** start of Provided data **
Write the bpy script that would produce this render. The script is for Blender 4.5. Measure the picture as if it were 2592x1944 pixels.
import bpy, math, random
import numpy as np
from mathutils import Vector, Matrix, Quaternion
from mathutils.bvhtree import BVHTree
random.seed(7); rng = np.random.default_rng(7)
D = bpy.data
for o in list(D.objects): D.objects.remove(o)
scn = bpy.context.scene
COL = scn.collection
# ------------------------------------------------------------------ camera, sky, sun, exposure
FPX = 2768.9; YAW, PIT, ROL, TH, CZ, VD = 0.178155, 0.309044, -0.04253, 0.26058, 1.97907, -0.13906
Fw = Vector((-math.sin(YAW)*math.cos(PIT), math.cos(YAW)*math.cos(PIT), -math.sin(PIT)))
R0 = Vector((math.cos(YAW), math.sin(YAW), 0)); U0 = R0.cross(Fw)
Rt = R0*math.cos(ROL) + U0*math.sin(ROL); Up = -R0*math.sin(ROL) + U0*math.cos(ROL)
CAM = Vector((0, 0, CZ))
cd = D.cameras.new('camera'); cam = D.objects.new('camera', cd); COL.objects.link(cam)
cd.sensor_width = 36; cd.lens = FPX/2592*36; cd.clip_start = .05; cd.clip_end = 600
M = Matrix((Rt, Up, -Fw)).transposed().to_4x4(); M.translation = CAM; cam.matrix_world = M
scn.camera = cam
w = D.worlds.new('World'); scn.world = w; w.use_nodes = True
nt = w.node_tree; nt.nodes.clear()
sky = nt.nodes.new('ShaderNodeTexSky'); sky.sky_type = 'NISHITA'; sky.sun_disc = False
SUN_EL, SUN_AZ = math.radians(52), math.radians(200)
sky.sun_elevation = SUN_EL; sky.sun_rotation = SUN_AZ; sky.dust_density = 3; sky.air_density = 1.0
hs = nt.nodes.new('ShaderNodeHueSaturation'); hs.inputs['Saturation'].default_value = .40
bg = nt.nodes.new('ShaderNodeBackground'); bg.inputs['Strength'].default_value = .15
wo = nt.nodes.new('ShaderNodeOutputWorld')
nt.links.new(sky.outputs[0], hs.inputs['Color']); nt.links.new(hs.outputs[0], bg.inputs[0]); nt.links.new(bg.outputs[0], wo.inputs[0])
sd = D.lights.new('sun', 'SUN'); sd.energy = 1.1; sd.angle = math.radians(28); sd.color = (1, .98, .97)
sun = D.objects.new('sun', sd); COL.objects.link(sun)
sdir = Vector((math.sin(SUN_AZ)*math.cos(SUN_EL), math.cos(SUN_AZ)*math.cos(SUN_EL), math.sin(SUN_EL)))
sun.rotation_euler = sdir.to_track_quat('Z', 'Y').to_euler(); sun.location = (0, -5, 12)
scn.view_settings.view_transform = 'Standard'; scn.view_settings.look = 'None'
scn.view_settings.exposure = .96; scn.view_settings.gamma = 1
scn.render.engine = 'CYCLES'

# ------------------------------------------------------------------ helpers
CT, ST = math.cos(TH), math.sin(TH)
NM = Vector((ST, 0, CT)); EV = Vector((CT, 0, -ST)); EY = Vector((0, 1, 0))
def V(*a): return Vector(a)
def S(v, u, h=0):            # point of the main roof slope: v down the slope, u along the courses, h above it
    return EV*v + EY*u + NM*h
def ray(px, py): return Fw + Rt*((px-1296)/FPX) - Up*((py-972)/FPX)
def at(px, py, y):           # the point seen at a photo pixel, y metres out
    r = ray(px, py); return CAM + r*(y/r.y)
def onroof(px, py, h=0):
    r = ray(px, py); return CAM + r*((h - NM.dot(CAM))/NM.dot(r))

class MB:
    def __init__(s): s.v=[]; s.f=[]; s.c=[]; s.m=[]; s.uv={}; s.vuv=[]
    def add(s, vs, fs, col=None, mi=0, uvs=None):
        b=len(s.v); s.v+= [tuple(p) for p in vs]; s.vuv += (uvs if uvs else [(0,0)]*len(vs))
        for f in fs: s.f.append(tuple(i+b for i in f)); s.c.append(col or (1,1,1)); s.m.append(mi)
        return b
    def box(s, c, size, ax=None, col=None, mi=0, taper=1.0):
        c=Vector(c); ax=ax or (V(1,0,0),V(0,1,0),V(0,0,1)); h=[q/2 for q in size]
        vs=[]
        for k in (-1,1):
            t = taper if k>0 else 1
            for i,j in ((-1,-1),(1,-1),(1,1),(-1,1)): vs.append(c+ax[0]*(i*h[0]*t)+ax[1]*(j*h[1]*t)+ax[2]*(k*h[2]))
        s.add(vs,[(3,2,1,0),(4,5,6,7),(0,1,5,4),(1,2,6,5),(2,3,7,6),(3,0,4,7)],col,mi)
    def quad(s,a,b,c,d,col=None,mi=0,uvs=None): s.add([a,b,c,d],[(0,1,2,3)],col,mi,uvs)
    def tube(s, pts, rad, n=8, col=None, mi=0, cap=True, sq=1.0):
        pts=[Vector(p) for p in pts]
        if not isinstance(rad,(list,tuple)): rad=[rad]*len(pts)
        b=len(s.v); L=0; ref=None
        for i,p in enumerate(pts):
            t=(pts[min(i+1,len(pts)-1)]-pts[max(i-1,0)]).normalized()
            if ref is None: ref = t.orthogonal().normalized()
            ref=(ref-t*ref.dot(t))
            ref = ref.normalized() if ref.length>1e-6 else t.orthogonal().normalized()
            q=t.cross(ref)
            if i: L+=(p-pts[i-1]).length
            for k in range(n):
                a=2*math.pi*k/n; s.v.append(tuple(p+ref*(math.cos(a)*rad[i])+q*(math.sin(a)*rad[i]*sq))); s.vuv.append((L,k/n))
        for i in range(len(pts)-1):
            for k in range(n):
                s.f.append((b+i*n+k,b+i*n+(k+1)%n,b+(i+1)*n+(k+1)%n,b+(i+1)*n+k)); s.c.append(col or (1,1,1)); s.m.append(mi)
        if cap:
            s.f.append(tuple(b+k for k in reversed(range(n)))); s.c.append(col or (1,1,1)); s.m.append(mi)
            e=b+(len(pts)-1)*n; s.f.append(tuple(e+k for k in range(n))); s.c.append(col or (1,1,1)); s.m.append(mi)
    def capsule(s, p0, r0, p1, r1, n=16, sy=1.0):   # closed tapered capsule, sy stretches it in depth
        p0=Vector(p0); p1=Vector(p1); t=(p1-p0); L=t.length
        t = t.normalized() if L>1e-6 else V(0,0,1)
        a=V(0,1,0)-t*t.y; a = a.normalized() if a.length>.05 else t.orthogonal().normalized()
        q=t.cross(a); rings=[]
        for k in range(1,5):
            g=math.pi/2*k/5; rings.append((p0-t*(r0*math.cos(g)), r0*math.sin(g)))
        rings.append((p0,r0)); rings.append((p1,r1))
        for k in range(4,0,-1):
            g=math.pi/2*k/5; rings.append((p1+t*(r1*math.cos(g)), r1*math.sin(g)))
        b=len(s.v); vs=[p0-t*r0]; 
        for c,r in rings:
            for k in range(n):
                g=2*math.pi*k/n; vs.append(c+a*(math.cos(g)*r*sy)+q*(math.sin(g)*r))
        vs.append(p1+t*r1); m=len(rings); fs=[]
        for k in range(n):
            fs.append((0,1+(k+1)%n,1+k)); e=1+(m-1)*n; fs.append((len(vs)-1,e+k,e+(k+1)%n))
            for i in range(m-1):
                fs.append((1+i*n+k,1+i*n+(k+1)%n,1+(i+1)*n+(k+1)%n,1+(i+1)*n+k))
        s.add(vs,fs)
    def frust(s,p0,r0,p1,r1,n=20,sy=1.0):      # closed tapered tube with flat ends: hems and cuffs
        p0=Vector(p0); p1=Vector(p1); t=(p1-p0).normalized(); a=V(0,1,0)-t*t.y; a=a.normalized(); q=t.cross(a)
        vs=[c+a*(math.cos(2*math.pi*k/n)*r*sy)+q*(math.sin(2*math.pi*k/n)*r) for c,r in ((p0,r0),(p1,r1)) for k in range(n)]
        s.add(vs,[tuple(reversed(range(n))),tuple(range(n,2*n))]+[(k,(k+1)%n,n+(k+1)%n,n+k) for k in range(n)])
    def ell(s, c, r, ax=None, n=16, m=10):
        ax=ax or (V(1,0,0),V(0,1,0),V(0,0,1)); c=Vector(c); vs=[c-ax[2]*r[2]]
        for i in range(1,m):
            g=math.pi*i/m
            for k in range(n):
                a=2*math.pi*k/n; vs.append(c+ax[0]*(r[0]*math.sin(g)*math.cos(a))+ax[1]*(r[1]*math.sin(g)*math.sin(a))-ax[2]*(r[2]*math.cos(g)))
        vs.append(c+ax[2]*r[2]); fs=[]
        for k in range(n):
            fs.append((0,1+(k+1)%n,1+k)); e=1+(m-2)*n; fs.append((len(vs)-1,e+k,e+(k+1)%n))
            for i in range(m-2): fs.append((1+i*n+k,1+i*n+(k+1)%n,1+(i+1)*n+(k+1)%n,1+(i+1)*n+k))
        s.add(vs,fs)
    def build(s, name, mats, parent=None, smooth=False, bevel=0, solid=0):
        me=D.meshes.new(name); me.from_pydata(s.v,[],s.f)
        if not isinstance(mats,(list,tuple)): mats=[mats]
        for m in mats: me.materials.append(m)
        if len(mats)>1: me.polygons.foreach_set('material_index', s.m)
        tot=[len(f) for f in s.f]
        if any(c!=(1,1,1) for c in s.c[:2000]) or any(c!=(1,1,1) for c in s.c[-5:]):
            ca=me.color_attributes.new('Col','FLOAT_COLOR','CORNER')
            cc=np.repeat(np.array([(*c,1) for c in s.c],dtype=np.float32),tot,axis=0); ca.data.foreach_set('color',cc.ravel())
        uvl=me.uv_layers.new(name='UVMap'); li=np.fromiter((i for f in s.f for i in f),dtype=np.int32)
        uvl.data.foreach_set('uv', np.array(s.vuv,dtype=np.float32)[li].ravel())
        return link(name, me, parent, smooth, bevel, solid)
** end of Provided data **
* [Instruction] Pick out all lines from the data above in which the word "render" appears.

* [Response]
Write the bpy script that would produce this render. The script is for Blender 4.5. Measure the picture as if it were 2592x1944 pixels.
scn.render.engine = 'CYCLES'